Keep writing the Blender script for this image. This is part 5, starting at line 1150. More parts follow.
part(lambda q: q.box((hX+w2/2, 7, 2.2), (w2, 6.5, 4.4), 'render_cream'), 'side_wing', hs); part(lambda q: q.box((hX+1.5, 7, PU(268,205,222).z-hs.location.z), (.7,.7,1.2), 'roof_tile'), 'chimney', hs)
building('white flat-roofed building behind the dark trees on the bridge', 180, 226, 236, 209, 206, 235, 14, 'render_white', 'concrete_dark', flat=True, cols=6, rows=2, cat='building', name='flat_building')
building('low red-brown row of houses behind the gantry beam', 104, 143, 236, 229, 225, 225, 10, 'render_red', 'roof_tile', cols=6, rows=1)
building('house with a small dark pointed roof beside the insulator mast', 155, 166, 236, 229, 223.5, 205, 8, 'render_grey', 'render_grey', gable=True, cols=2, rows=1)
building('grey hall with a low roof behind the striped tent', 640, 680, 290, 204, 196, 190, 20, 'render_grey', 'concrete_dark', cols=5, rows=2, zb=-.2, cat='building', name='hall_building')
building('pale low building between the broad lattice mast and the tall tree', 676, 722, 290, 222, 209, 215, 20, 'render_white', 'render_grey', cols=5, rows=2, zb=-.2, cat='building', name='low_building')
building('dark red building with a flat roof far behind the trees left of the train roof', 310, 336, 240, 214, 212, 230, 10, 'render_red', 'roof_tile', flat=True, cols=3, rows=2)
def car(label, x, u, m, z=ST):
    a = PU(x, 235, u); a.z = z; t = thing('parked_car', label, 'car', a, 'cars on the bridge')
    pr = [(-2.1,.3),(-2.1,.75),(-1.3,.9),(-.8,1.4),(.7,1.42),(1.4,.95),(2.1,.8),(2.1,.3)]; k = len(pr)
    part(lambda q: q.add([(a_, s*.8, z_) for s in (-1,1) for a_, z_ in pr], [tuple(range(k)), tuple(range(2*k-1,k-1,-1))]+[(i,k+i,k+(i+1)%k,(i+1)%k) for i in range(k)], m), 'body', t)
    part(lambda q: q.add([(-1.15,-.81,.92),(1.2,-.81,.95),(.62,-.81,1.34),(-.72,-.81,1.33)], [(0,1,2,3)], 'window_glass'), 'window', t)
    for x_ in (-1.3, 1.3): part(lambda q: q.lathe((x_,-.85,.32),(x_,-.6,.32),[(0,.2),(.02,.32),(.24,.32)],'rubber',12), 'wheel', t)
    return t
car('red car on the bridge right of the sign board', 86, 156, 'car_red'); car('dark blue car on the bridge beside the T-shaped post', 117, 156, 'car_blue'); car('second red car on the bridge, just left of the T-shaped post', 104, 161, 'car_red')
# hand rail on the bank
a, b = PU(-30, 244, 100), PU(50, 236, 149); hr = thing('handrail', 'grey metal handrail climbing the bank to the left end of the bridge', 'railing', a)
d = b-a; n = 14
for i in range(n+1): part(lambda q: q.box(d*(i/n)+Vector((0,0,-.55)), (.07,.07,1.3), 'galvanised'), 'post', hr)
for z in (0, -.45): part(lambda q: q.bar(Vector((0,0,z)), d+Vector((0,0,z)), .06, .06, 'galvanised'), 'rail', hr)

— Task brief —
Gather and return every line that holds the string "part".

— Full output —
Keep writing the Blender script for this image. This is part 5, starting at line 1150. More parts follow.
part(lambda q: q.box((hX+w2/2, 7, 2.2), (w2, 6.5, 4.4), 'render_cream'), 'side_wing', hs); part(lambda q: q.box((hX+1.5, 7, PU(268,205,222).z-hs.location.z), (.7,.7,1.2), 'roof_tile'), 'chimney', hs)
    part(lambda q: q.add([(a_, s*.8, z_) for s in (-1,1) for a_, z_ in pr], [tuple(range(k)), tuple(range(2*k-1,k-1,-1))]+[(i,k+i,k+(i+1)%k,(i+1)%k) for i in range(k)], m), 'body', t)
    part(lambda q: q.add([(-1.15,-.81,.92),(1.2,-.81,.95),(.62,-.81,1.34),(-.72,-.81,1.33)], [(0,1,2,3)], 'window_glass'), 'window', t)
    for x_ in (-1.3, 1.3): part(lambda q: q.lathe((x_,-.85,.32),(x_,-.6,.32),[(0,.2),(.02,.32),(.24,.32)],'rubber',12), 'wheel', t)
for i in range(n+1): part(lambda q: q.box(d*(i/n)+Vector((0,0,-.55)), (.07,.07,1.3), 'galvanised'), 'post', hr)
for z in (0, -.45): part(lambda q: q.bar(Vector((0,0,z)), d+Vector((0,0,z)), .06, .06, 'galvanised'), 'rail', hr)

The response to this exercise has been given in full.